Given exercise: Among the lines of data below, reproduce only those from the one with "by 850 pixels." through the one with "log('driftwood_log',(-16.0,53.2,.3),(-13.0,53.4,.6),.2,11,3)", exactly as they stand, both ends included.

Material for the task:
────────────────────

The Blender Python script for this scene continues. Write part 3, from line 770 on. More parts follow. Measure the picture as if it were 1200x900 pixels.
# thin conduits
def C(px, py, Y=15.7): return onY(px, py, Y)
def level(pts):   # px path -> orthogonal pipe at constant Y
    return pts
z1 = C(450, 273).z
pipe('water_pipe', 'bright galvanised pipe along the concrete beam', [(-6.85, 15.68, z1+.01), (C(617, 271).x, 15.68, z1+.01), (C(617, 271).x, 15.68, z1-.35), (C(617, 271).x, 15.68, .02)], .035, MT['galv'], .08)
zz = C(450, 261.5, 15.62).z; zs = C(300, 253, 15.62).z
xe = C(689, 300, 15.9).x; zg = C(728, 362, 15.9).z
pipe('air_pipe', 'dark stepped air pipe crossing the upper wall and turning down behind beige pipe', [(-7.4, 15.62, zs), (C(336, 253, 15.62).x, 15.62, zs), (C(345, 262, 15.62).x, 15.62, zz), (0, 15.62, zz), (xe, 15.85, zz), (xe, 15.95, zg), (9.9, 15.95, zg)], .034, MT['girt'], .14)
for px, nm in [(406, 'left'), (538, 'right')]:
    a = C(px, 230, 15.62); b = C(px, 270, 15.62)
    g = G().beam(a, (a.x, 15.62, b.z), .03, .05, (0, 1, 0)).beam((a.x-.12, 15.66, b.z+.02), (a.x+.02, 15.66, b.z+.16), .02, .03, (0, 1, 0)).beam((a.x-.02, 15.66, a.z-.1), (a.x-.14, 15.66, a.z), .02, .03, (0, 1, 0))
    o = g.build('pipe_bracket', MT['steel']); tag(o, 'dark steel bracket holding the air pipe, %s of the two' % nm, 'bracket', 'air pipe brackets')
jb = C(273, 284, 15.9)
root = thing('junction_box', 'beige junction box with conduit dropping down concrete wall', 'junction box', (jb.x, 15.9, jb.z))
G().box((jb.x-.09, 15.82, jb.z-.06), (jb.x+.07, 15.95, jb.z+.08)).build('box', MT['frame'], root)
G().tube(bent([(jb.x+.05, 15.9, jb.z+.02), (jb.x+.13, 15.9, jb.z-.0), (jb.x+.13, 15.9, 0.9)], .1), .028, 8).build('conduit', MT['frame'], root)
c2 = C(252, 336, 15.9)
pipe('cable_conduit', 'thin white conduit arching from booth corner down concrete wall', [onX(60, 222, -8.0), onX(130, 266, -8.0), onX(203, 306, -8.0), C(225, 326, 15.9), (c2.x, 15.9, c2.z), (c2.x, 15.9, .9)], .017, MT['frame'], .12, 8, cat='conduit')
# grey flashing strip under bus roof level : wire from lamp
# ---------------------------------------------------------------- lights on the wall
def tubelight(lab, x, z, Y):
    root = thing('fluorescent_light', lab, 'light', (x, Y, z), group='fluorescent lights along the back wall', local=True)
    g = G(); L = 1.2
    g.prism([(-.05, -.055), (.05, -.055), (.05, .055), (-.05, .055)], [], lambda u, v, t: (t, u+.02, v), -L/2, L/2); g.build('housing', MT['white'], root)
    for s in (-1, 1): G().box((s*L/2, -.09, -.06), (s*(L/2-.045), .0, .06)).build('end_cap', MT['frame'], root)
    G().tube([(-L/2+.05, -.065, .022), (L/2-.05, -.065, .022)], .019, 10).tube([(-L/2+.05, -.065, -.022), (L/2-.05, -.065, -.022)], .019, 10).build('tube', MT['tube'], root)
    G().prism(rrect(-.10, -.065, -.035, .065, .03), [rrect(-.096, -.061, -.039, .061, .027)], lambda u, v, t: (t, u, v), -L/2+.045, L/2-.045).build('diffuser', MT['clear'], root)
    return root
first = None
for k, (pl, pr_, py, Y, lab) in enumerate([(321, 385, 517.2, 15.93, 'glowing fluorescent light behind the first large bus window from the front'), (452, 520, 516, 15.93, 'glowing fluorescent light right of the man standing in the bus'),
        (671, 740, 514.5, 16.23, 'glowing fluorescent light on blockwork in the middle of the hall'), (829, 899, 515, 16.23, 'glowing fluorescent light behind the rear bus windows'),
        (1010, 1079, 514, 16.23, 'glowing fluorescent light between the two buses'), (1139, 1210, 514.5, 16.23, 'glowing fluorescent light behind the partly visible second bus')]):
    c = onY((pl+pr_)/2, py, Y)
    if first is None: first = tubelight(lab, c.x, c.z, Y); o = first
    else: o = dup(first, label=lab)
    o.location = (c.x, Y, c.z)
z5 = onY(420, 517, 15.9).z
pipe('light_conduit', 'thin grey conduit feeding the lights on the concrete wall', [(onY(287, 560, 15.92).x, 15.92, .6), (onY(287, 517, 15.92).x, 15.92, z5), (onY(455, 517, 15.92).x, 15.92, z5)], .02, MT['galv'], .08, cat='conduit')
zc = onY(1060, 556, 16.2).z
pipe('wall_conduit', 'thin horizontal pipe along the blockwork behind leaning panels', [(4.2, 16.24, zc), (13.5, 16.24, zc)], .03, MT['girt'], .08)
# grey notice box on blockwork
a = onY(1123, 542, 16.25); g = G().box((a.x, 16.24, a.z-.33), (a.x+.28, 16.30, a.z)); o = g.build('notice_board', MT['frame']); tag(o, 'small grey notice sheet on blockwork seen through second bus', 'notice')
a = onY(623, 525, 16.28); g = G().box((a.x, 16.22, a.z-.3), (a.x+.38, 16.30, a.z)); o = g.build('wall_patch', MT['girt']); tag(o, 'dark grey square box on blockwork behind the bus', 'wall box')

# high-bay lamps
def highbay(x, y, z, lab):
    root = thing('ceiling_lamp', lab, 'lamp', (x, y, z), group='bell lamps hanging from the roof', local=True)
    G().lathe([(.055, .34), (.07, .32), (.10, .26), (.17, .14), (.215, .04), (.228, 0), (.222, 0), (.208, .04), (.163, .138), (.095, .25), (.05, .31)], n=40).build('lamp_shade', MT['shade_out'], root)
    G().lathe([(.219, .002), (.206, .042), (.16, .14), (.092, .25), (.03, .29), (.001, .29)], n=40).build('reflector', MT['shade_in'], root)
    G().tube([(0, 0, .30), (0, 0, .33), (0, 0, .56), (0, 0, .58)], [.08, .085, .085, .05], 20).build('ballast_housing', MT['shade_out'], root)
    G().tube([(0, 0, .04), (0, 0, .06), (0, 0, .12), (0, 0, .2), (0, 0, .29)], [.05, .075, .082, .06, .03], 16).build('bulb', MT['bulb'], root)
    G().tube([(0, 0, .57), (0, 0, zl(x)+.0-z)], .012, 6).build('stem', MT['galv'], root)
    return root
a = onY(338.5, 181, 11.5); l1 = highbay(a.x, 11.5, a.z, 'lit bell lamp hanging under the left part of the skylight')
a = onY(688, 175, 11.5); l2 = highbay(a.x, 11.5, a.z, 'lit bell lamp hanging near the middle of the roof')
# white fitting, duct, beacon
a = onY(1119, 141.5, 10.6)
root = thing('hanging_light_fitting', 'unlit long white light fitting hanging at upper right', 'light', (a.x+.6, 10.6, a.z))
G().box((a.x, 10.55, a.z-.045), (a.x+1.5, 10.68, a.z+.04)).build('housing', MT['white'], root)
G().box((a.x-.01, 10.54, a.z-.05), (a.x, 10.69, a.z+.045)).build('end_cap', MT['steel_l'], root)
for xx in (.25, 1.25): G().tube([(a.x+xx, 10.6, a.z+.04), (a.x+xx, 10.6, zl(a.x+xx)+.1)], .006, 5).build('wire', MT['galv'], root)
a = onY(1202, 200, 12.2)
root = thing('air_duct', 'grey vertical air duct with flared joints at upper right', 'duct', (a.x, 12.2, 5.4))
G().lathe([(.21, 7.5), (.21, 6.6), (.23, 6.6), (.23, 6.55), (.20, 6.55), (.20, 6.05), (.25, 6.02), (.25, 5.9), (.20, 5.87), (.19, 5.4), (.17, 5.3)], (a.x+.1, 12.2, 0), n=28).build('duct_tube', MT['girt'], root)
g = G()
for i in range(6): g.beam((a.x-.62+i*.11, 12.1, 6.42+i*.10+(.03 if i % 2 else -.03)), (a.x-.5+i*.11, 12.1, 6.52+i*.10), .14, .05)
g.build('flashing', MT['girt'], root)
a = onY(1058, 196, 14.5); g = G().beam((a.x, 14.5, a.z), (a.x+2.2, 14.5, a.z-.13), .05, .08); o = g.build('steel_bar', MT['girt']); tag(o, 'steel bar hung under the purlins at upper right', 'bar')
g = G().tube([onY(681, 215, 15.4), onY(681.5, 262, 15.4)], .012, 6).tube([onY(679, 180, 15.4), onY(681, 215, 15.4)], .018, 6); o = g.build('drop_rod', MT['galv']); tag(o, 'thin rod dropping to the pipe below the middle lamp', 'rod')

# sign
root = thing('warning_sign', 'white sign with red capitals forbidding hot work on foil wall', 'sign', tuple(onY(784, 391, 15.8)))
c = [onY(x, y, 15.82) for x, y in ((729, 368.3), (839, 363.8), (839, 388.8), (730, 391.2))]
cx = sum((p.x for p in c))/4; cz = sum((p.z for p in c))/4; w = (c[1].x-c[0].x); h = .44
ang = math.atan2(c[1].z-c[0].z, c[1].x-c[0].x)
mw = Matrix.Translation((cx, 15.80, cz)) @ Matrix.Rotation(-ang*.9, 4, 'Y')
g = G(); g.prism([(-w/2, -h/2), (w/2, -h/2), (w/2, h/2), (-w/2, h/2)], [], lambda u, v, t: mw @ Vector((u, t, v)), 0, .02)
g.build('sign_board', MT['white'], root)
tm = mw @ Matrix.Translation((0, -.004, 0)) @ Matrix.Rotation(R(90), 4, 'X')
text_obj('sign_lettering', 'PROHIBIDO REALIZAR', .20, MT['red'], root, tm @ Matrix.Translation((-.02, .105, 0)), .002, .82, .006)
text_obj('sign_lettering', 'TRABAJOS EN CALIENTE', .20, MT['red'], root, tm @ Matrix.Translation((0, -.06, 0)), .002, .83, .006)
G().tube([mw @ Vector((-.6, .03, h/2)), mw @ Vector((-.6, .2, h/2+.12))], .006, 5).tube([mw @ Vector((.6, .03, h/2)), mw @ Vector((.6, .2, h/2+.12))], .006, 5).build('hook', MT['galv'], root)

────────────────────

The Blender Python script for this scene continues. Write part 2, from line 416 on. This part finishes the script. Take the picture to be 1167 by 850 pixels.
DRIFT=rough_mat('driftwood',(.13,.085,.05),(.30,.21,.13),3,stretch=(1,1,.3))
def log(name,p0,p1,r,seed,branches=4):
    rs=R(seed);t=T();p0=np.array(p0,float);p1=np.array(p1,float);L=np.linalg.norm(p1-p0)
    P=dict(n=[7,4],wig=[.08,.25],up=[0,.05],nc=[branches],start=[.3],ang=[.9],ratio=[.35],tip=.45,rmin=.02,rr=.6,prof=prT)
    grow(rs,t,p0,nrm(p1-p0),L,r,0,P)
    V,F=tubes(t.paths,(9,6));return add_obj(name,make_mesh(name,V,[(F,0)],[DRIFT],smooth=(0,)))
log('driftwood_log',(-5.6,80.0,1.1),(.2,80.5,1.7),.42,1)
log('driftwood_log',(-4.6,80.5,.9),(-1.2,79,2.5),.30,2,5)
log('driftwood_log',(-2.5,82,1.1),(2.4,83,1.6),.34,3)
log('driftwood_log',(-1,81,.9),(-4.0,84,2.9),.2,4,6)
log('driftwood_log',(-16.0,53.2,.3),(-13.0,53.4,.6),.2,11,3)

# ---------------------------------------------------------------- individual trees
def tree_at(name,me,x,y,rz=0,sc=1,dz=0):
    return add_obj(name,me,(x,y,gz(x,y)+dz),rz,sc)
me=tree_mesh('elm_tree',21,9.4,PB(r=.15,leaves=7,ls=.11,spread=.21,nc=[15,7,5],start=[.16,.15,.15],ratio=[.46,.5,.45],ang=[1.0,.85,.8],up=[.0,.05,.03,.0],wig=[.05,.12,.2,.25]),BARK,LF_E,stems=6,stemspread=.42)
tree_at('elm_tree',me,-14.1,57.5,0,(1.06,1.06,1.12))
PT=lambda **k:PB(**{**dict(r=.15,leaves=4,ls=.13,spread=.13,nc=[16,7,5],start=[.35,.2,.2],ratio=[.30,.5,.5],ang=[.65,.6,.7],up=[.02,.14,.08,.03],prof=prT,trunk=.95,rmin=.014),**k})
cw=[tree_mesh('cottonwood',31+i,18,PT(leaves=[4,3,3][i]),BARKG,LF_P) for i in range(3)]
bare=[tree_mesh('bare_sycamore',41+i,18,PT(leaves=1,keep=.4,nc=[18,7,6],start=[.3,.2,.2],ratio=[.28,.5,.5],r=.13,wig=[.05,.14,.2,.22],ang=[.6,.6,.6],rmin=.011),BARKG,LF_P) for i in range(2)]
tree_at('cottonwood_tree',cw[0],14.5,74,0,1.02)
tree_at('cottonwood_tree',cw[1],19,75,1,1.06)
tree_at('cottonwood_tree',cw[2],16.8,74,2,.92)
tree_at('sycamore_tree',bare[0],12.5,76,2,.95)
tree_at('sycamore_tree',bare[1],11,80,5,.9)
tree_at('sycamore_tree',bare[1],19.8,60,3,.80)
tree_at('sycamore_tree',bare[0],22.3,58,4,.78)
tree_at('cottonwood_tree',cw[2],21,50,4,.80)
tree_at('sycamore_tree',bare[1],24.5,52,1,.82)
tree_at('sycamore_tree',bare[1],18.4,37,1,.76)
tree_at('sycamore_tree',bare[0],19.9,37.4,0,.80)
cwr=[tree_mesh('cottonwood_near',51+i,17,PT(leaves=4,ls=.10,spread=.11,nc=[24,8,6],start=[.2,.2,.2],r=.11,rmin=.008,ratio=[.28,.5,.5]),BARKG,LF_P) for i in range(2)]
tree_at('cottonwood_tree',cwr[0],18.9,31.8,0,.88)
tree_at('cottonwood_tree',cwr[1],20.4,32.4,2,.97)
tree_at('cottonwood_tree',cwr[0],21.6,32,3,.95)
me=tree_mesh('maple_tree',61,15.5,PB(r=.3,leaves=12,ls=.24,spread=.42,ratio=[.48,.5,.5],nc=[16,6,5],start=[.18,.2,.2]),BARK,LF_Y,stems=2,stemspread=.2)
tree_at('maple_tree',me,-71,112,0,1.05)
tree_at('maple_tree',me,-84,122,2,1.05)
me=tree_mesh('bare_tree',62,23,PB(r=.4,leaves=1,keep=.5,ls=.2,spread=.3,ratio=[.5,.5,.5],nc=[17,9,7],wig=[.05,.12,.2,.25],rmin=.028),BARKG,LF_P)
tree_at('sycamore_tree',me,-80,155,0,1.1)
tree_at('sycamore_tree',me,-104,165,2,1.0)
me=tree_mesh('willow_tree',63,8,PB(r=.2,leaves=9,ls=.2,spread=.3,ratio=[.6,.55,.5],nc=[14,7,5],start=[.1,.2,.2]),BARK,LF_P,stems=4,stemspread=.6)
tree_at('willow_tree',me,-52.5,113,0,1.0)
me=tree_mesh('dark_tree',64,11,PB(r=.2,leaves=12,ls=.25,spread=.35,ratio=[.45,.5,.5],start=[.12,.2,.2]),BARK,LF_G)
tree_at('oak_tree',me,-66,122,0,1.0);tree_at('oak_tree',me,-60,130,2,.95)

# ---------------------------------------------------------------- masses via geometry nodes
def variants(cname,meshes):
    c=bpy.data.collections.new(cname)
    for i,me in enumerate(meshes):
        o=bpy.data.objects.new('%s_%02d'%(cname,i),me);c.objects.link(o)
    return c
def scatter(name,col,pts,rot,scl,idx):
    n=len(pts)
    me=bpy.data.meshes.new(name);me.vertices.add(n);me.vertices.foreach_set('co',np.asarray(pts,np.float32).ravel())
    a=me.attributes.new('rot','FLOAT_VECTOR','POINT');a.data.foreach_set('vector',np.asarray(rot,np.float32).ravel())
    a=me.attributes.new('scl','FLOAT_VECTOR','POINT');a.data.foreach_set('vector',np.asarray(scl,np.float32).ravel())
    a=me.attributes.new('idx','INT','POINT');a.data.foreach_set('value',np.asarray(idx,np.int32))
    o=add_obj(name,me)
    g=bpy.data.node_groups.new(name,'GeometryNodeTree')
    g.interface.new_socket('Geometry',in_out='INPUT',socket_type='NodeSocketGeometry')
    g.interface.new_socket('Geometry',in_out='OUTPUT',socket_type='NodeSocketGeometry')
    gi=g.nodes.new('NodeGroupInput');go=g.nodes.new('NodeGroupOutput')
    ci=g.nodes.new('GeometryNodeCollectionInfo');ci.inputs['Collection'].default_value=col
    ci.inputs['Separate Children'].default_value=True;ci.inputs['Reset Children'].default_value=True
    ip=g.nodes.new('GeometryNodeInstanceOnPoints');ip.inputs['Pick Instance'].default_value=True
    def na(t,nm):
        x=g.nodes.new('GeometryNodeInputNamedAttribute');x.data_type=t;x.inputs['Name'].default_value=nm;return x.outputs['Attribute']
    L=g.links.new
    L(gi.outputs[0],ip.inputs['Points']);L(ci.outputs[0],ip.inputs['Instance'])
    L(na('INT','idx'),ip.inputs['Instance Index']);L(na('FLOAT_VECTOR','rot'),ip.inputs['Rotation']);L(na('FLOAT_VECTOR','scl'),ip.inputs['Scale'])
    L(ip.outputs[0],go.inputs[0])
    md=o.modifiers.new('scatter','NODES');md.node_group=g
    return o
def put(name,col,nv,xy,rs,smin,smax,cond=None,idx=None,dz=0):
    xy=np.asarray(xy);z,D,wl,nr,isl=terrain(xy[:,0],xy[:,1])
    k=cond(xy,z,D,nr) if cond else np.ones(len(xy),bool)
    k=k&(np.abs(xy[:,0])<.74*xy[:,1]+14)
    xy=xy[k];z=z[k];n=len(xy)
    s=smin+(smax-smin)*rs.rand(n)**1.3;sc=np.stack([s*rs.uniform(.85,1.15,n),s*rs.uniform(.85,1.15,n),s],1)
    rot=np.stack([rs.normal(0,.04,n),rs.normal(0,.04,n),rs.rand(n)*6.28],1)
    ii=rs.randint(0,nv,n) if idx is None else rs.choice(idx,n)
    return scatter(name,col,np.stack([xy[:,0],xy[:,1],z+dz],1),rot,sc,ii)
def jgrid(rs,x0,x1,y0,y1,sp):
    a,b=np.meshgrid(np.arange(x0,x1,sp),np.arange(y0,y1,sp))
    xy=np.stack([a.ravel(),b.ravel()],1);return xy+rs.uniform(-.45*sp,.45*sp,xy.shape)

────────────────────

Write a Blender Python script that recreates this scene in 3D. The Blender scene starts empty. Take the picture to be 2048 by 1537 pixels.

────────────────────

Exercise solution:
The Blender Python script for this scene continues. Write part 2, from line 416 on. This part finishes the script. Take the picture to be 1167 by 850 pixels.
DRIFT=rough_mat('driftwood',(.13,.085,.05),(.30,.21,.13),3,stretch=(1,1,.3))
def log(name,p0,p1,r,seed,branches=4):
    rs=R(seed);t=T();p0=np.array(p0,float);p1=np.array(p1,float);L=np.linalg.norm(p1-p0)
    P=dict(n=[7,4],wig=[.08,.25],up=[0,.05],nc=[branches],start=[.3],ang=[.9],ratio=[.35],tip=.45,rmin=.02,rr=.6,prof=prT)
    grow(rs,t,p0,nrm(p1-p0),L,r,0,P)
    V,F=tubes(t.paths,(9,6));return add_obj(name,make_mesh(name,V,[(F,0)],[DRIFT],smooth=(0,)))
log('driftwood_log',(-5.6,80.0,1.1),(.2,80.5,1.7),.42,1)
log('driftwood_log',(-4.6,80.5,.9),(-1.2,79,2.5),.30,2,5)
log('driftwood_log',(-2.5,82,1.1),(2.4,83,1.6),.34,3)
log('driftwood_log',(-1,81,.9),(-4.0,84,2.9),.2,4,6)
log('driftwood_log',(-16.0,53.2,.3),(-13.0,53.4,.6),.2,11,3)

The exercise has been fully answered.